Windows and the Linux Kernel devs go to great lengths to ensure that they are backwards compatible, sometimes to a fault. For example, there are certain bugs that are left in place and not fixed because some applications have adapted to the bugs and now rely on that behavior. If the bugs were fixed, suddenly those apps would break and the developers of those apps would need to create an update. That's complicated or even impossible if the app developer has been out of business since the 90s/dies/is locked up in legal limbo/etc.
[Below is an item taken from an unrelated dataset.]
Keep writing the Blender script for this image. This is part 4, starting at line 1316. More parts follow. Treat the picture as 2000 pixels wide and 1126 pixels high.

You can still run games and other software from the 90s on Windows 11, but there is software from the 2010s that won't run on the latest version of macOS because Apple doesn't give a fuck about maintaining backwards compatibility (breaking userspace).
well explained. thanks!
To keep it simple one could say userspace is what the average user faces. Eg the audio engine, the desktop shell, the window tiler,... So basically the things that make your apps and make them work.
Windows 11 has the ability to natively run XP software iirc because they don't break the underlying systems, they rather extend them.
macOS in the other hand changes stuff all the time and if a developer doesn't catch up with that, the next macOS release will break the software.
Arch: User breaks userspace.
That's why I couldn't include Arch haha
Just curious, how does apple break user space?
They update stuff and if devs don't update their software, usually within 2 macOS releases the software stops working. A nice example I once had was MS Office
See my other reply here for a breakdown of what it means to break userspace. One recent example was when Apple removed support for all 32-bit applications in macOS 10.15 Catalina. It's something they do quite regularly with the attitude that app developers can either update their apps, or their apps will simply not run on macOS going forward.
It's not necessarily a bad thing to force developers to update their apps in this way, but it does mean that macOS does not have backwards compatibility at nearly the same level as Windows or the Linux kernel. If you care about running older software (say as a business with a critical application that would be too expensive to replace/update, or to play an old game on your modern machine), macOS is likely a non-starter.